С первых же минут просмотра ашеровского «Дяди Вани» начинаешь судорожно вспоминать оригинальный чеховский текст. Как же я пропустила все эти шутки, когда читала пьесу? К концу первого акта уже не остается никаких сомнений: на сцене — комедия. После спектакля участники проекта «Сноб» завалили режиссера вопросами о том, сознательно ли он изменил тональность пьесы и насколько щепетильно относится к оригиналу.

Тамаш Ашер отшучивался: мол, частые взрывы хохота в зрительском зале объясняются особенностями менталитета аудитории и вообще в смехе нет ничего плохого. Авторский текст, подчеркнул Ашер, он оставил нетронутым, насколько это позволяет перевод. Над адаптацией «Дяди Вани» для англоязычного зрителя режиссер работал вместе со своим постоянным драматургом Анной Ленгиел и с одним из художественных руководителей Сиднейской театральной компании Эндрю Аптоном.

«Аптон пишет на очень красивом английском, но его перевод был слишком цветистым и чуждым чеховскому стилю. Мы открыли пьесу и стали переводить ее предложение за предложением, сохраняя их простоту и точность», — рассказал Ашер участникам проекта.

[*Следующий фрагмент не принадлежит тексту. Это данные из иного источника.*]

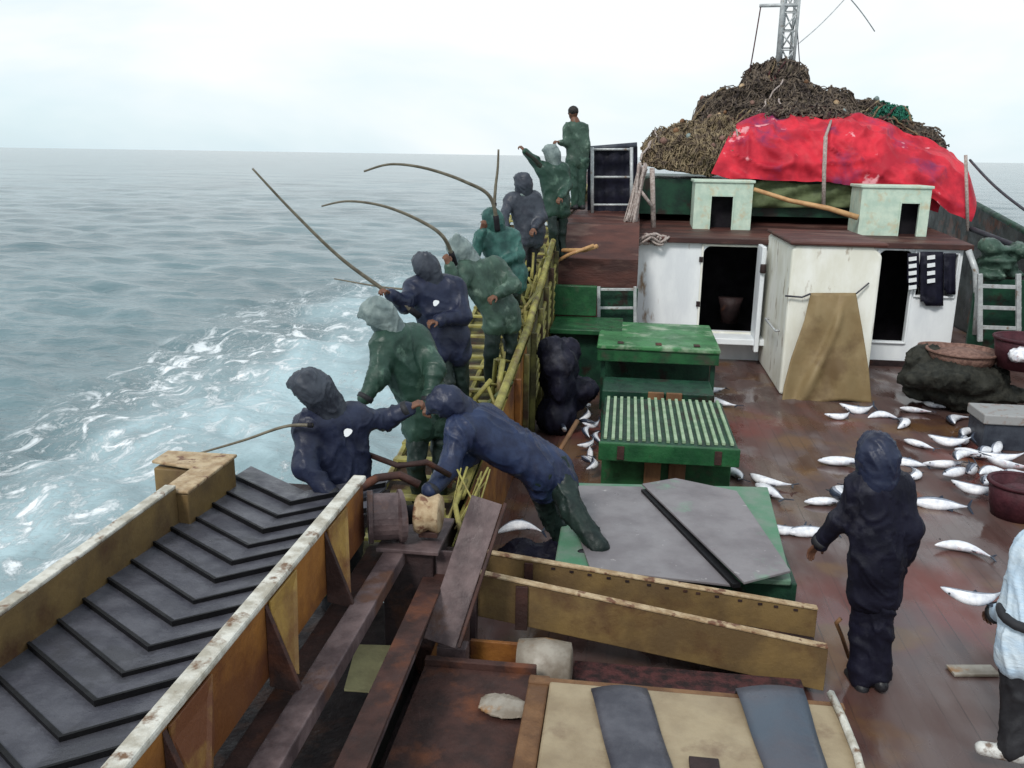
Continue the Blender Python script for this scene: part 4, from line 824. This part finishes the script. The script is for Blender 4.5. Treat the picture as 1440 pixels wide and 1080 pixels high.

Тамаш Ашер называет Чехова «самым тонким мастером абсурда и гротеска». Неудивительно, что ашеровский «Дядя Ваня» заставляет смеяться. «Пьесы Чехова не дидактичны, в них нет авторского послания. У каждого из героев — своя правда. И Чехов относится к своим героям с юмором», — говорит режиссер. Чеховские персонажи, с точки зрения Ашера, не подчиняются автору, они играют по своим собственным правилам, и именно поэтому они универсальны. В своей постановке режиссер пытался уйти от национального колорита и социально-исторических реалий. Сохранив аутентичность текста, Тамаш Ашер не побоялся перенести героев в 20-е столетие.

«Если бы мы ставили русскую пьесу за рубежом и при этом пытались сохранить всю ее “русскость”, то постановка превратилась бы в определенный жанр. Я, наоборот, хотел, чтобы герои и их взаимоотношения были узнаваемыми для всех нас. Если бы я оставил их в чеховском времени, в костюмах тех лет, между ними и зрителями возникла бы дистанция», — говорит Тамаш  Ашер. «Мой спектакль не относится к какой-то конкретной эпохе. Невозможно также с точностью определить, в какой стране разворачиваются события. Важно, что действие происходит в провинции, в деревне».

В ответ на это некоторые из участников проекта «Сноб» заметили режиссеру, что он несколько преувеличивает: в постановке все-таки прослеживаются временные и географические рамки, хотя и не очень четкие. Со сцены несется разудалое утесовское «Тюх! Тюх! Разгорелся наш утюг!» — песня из советского кинофильма 30-х годов «Веселые ребята». А элегантные приталенные платья и яркая помада Елены Андреевны (Кейт Бланшетт) отсылают нас, скорее, к 50-м. Но если хронологическая точность отступает перед этими противоречиями, то место действия не вызывает никаких вопросов. Водку герои пьют по-русски — много, в любое время суток и без особого повода. И даже изысканная Елена Андреевна «прикладывается к бутылке». Кейт Бланшетт может себе позволить и такое: ее голливудский ореол как нельзя лучше резонирует с образом ее героини — городской «штучки», контрастирующей с унылым деревенским антуражем.

Участники проекта, конечно же, поинтересовались тем, как повлиял звездный статус Бланшетт на процесс создания спектакля. Режиссер не без удовольствия подчеркнул, что Кейт Бланшетт прежде всего театральная актриса и работа с ней мало чем отличалась от работы с любым другим артистом. «Ее карьера начиналась не в кино, а в театре. Кейт не одна из тех киноактрис, которые, достигнув известности, пробуют себя на сцене», — сказал Ашер.

Помимо Бланшетт, в спектакле Ашера задействованы еще несколько австралийских актеров, добившихся международного признания. Ричард Роксбург, сыгравший дядю Ваню, известен своей ролью в «Мулен Руж», а Хьюго Уивинг (Астров) исполнил одну из главных ролей в «Матрице». В конце вечера участники проекта поблагодарили режиссера за прекрасную возможность не только еще раз, по-новому прожить чеховскую пьесу, но и увидеть голливудских знаменитостей в совершенно неожиданном для них амплуа.